It’s almost October, which means it’s time to revamp your look with new fall pieces—and two New Orleans sculpture gardens are doing just that. This month, the Sydney and Walda Besthoff Sculpture Garden welcomed a new piece by contemporary Swiss artist Ugo Rondinone, and the Poydras Corridor Sculpture Exhibition saw the installation of five new sculptures.

Titled “The Sun,” the gilded bronze sculpture by Rondinone comes on the tails of the sculpture garden’s six-acre expansion, which opened in May 2019.

“This towering, significant work by Ugo Rondinone takes its place within the garden landscape as yet another focal point for visitors to the garden,” said Susan Taylor, NOMA’s Montine McDaniel Freeman Director, in a statement.

Four or five miles away, the Poydras Corridor Sculpture Exhibition also added five sculptures to its 35-piece collection. They are located between Convention Center Boulevard and South Galvez and range from eight to 17 feet tall. Artists Lynda Benglis, Earl Dismuke, Lonnie Holley, Phil Proctor, and Kennedy Yanko contributed pieces.

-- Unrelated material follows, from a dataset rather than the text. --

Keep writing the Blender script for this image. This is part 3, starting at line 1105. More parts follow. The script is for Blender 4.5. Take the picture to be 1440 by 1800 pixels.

Presented by The Helis Foundation in 2013, the Poydras Corridor Sculpture Exhibition is an ever-changing mix of art by local and international artists.

“Some of the sculptures are changed over time, allowing us to occasionally surprise the public with new pieces of public art,” said Jessie Haynes, Managing Director of The Helis Foundation, in a statement. “The latest sculptures on the Corridor are an interesting mix of critically acclaimed and world-renowned artists’ works with emerging and mid-career artists, which provides a platform for engaging with exciting new work while also recognizing New Orleans as a thriving center for contemporary art presentations.”

Both the Sydney and Walda Besthoff Sculpture Garden and the Poydras Corridor Sculpture Exhibition are free and open to the public daily.


Courtesy of Pace Gallery, Benglis’ “Power Tower” is an eight-foot-tall, newly-fabricated sculpture in undulating form fabricated in bronze, with a high-gloss gold patina. 

Photography by Davin Lavikka, courtesy Lynda Benglis studio


“Dingbat” is an ode to storytelling and outlandish stories the artist recalls from his childhood in this steel 11-foot sculpture.

Courtesy Earl Dismuke


Previously sited on Atlanta’s Beltline, “The Guide” is fabricated entirely from steel I-beams and features an LED acrylic staff, being held by a towering contrapposto figure towering in at over 13 feet.